#### Information shown:
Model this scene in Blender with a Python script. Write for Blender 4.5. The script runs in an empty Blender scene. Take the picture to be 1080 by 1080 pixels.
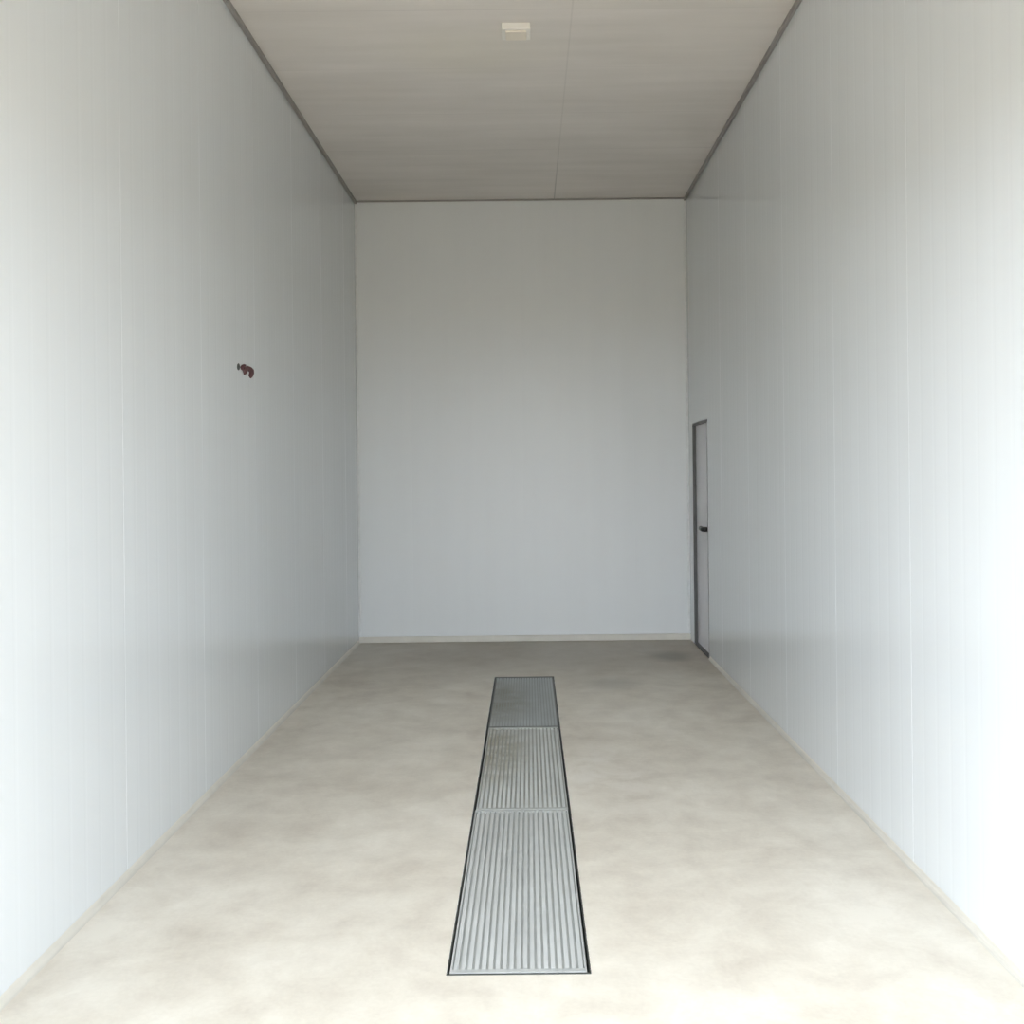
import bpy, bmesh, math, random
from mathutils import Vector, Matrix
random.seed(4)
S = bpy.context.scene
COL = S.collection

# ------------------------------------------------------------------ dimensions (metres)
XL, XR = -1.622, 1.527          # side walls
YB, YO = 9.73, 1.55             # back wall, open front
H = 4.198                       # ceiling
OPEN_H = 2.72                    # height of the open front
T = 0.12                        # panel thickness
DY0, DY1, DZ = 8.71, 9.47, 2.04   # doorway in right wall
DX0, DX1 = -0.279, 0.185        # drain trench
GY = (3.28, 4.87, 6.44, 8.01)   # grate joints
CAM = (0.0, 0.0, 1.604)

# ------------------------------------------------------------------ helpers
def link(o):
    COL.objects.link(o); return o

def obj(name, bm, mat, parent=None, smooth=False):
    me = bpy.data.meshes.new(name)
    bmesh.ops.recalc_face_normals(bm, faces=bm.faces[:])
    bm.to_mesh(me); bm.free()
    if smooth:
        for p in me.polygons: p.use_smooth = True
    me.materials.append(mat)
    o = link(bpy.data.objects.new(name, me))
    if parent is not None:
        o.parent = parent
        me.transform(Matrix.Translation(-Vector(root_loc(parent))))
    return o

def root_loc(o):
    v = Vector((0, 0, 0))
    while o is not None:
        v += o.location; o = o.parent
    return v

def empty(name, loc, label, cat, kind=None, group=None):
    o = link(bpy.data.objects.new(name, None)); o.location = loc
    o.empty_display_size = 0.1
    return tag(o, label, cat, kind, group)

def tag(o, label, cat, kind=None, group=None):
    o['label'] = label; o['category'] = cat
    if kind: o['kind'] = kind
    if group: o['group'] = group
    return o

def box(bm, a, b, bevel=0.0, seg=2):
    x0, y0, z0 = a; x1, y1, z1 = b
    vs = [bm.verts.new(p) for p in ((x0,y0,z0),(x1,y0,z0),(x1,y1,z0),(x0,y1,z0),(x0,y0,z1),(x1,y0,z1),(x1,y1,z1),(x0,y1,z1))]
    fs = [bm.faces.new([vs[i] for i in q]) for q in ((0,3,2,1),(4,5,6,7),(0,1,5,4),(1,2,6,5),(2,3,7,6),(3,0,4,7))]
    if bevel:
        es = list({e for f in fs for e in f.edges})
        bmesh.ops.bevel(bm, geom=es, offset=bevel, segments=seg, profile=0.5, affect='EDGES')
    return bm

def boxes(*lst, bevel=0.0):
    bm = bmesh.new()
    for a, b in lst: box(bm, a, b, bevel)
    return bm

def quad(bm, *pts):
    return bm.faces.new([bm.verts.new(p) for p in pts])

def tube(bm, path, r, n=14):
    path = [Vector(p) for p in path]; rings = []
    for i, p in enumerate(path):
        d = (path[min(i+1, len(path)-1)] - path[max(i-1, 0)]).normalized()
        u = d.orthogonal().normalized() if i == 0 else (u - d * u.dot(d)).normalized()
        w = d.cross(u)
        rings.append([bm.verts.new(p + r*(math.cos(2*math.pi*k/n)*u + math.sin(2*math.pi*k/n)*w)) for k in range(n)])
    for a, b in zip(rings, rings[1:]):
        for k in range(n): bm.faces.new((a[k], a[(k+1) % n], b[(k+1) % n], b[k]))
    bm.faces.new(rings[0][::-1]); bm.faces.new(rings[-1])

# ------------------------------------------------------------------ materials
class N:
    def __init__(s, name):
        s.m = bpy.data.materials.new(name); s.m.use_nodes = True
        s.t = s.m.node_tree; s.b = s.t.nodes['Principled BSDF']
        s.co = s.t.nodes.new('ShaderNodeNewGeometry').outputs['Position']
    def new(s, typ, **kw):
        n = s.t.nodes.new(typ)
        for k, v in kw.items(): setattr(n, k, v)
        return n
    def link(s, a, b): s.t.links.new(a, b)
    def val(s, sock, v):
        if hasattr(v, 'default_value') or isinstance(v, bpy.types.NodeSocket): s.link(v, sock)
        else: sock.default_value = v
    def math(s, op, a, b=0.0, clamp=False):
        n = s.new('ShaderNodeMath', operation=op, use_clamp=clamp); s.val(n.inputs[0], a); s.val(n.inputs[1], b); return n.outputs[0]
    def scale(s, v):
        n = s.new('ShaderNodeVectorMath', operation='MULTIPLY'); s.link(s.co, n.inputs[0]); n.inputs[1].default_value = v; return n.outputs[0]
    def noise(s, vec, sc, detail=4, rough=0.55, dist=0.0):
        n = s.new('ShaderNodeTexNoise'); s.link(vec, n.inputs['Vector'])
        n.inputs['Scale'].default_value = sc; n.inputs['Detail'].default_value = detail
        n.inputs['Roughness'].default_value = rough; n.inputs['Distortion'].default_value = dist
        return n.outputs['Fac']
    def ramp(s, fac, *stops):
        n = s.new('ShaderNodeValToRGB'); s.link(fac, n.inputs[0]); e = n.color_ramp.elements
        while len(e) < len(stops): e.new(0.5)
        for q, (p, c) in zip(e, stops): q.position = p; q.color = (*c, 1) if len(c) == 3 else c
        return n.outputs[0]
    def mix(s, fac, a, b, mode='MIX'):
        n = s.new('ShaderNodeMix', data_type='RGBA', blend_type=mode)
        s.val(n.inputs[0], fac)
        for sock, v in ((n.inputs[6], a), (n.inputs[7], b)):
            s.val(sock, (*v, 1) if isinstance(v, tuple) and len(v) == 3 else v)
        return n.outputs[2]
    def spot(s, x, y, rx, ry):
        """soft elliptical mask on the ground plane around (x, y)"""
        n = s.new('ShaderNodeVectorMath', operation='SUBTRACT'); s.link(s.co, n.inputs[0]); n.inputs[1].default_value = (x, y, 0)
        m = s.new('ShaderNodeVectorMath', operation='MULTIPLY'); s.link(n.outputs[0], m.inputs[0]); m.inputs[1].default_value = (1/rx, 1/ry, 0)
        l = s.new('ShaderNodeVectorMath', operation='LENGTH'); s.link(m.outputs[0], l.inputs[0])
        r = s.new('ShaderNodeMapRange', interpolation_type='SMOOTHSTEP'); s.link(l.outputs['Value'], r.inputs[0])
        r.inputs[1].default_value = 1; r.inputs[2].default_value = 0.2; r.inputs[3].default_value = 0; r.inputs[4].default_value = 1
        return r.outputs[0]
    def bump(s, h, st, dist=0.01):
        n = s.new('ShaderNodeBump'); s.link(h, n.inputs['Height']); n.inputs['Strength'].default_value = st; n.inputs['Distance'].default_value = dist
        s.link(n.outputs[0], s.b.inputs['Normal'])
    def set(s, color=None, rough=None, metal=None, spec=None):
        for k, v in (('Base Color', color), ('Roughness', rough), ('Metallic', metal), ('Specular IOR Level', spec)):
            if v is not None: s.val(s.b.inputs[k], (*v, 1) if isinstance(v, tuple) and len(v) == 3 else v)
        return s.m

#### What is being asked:
Scan the material and collect every line that contains "scene".

#### Solution to the problem:
Model this scene in Blender with a Python script. Write for Blender 4.5. The script runs in an empty Blender scene. Take the picture to be 1080 by 1080 pixels.
S = bpy.context.scene